━━ MATERIAL PROVIDED

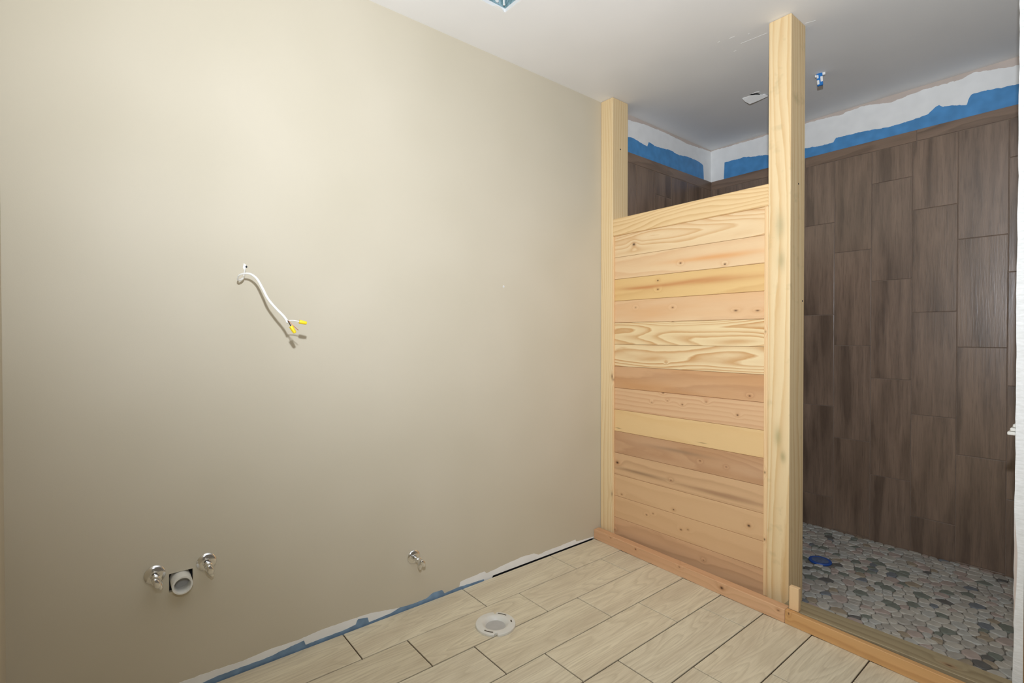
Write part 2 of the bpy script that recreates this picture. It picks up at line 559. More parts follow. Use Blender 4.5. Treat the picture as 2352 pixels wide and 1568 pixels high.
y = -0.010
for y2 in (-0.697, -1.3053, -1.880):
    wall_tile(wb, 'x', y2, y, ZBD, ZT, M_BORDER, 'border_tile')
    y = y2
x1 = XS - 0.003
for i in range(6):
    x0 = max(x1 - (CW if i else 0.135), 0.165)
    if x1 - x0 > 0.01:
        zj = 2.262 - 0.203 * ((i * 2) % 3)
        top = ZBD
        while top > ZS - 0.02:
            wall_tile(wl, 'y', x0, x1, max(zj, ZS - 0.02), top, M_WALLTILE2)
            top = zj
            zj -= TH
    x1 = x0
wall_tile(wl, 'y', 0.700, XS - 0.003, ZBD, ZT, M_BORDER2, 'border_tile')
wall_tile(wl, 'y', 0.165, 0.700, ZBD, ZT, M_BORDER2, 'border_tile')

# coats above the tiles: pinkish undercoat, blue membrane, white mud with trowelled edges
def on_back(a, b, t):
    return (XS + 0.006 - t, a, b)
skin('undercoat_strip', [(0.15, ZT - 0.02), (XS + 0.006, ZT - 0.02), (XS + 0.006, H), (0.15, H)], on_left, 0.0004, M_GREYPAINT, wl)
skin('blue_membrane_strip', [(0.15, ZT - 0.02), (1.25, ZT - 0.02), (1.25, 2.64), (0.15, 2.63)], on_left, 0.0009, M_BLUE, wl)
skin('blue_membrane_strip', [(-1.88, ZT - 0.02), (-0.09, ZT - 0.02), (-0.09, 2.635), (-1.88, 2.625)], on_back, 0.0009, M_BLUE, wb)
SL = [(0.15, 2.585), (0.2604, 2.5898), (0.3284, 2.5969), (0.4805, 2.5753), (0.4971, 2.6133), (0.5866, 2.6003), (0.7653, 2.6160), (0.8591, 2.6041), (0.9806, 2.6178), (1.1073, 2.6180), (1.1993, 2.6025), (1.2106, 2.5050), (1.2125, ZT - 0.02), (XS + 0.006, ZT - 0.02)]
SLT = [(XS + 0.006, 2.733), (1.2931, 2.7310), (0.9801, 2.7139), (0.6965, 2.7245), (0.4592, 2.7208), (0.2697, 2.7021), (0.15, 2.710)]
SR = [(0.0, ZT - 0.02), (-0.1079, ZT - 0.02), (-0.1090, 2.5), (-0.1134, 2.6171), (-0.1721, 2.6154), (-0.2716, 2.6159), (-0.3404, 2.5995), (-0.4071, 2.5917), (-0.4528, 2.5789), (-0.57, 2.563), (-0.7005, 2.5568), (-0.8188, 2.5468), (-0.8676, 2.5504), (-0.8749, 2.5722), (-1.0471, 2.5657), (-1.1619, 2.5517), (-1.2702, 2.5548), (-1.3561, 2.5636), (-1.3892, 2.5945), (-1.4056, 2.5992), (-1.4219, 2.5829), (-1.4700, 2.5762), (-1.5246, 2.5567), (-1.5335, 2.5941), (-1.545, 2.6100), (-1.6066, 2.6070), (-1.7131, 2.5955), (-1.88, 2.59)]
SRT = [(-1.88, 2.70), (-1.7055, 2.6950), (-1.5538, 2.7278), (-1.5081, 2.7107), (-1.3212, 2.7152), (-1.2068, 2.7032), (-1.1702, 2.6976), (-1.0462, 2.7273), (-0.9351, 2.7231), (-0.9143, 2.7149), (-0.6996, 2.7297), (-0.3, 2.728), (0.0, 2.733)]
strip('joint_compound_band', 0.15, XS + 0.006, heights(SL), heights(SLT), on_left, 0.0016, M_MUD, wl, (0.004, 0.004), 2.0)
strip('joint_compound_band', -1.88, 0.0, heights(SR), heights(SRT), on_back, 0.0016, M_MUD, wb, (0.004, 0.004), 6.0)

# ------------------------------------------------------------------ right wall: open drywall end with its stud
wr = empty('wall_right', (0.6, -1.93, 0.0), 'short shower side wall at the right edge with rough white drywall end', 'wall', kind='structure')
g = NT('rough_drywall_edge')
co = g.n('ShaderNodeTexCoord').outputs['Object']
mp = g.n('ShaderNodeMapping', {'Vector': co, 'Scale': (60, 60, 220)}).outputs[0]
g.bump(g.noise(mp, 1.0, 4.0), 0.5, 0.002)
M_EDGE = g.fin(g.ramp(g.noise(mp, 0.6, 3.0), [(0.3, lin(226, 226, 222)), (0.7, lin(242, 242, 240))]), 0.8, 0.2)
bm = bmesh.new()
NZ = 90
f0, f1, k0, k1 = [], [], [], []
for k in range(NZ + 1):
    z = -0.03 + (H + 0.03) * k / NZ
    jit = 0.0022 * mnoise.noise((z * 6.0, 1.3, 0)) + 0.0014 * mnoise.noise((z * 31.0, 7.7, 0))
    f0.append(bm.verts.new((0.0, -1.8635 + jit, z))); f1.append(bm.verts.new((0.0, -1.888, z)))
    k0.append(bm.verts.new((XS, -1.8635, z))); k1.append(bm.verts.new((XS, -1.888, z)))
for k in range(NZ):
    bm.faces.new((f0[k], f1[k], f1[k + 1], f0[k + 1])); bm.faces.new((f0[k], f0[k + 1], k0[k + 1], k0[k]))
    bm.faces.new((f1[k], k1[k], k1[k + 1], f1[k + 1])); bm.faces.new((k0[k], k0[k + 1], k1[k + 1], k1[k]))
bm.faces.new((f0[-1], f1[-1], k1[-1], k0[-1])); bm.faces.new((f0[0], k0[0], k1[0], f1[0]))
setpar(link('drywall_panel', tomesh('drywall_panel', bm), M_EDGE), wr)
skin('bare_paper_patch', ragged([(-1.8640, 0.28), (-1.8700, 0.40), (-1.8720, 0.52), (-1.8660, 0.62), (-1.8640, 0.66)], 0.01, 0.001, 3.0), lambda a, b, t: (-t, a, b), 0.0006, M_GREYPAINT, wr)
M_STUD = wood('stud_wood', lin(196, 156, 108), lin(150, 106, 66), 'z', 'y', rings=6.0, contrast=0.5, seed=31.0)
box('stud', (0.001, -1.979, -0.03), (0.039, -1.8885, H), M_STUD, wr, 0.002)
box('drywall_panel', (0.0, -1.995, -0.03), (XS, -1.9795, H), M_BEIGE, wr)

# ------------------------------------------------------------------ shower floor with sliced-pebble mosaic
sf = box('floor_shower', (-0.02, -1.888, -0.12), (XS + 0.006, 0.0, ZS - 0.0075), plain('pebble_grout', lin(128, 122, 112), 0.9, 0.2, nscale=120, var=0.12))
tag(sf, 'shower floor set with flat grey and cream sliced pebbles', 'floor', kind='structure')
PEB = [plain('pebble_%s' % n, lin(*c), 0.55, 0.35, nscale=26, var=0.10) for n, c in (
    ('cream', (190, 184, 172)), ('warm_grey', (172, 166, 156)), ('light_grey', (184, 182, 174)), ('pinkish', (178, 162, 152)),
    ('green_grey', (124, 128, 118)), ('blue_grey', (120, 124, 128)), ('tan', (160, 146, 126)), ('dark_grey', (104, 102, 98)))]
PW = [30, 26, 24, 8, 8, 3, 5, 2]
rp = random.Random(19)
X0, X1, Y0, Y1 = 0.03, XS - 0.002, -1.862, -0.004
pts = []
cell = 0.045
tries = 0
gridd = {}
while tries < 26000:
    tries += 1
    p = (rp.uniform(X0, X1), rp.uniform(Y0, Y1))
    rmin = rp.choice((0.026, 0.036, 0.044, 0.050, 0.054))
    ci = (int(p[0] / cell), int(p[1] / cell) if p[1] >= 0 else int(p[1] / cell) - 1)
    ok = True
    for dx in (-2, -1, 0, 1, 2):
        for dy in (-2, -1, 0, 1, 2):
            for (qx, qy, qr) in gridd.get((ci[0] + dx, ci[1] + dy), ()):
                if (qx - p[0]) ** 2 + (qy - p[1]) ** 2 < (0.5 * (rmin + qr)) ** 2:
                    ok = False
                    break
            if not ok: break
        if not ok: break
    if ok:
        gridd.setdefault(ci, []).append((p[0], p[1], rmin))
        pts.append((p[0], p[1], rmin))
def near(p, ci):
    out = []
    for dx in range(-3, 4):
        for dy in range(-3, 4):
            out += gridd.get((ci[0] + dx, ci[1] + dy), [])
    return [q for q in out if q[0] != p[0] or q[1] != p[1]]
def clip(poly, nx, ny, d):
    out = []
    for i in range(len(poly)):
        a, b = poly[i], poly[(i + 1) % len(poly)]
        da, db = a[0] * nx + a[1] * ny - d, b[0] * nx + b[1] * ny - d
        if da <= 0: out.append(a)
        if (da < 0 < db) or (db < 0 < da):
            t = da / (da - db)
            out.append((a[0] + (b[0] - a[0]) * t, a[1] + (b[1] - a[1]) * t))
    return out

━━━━
━━ MATERIAL PROVIDED

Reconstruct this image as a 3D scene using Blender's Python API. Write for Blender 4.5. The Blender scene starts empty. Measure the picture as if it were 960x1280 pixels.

━━━━
━━ MATERIAL PROVIDED

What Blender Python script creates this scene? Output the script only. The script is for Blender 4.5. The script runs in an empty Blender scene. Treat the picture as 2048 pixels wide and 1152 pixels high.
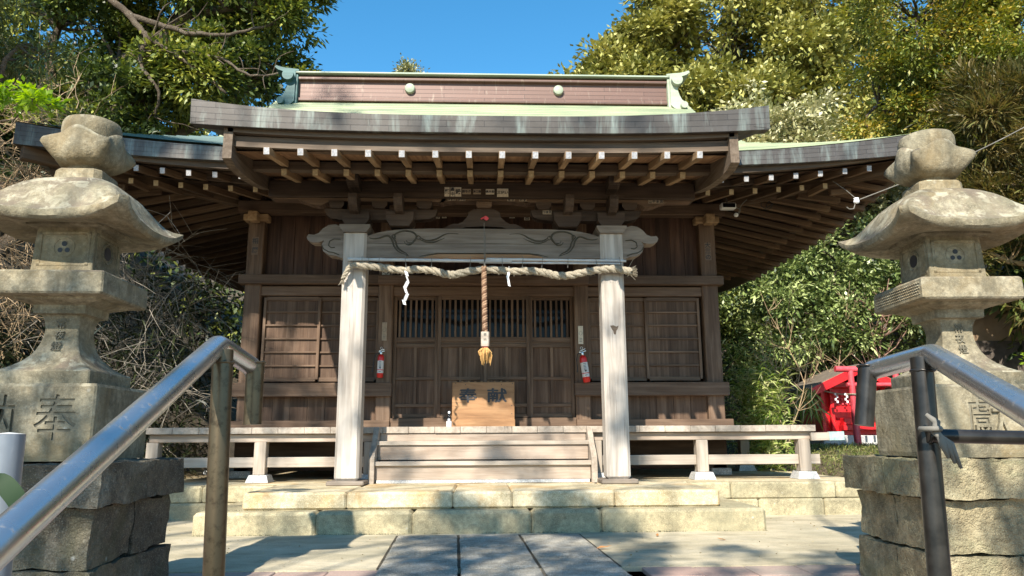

━━━━

● WHAT IS REQUIRED
Extract and output the part that opens with the line containing "Write part 2" and closes with the line containing "0.700, ZBD, ZT, M_BORDER2, 'border_tile')", unchanged, ends included.

● RESULT
Write part 2 of the bpy script that recreates this picture. It picks up at line 559. More parts follow. Use Blender 4.5. Treat the picture as 2352 pixels wide and 1568 pixels high.
y = -0.010
for y2 in (-0.697, -1.3053, -1.880):
    wall_tile(wb, 'x', y2, y, ZBD, ZT, M_BORDER, 'border_tile')
    y = y2
x1 = XS - 0.003
for i in range(6):
    x0 = max(x1 - (CW if i else 0.135), 0.165)
    if x1 - x0 > 0.01:
        zj = 2.262 - 0.203 * ((i * 2) % 3)
        top = ZBD
        while top > ZS - 0.02:
            wall_tile(wl, 'y', x0, x1, max(zj, ZS - 0.02), top, M_WALLTILE2)
            top = zj
            zj -= TH
    x1 = x0
wall_tile(wl, 'y', 0.700, XS - 0.003, ZBD, ZT, M_BORDER2, 'border_tile')
wall_tile(wl, 'y', 0.165, 0.700, ZBD, ZT, M_BORDER2, 'border_tile')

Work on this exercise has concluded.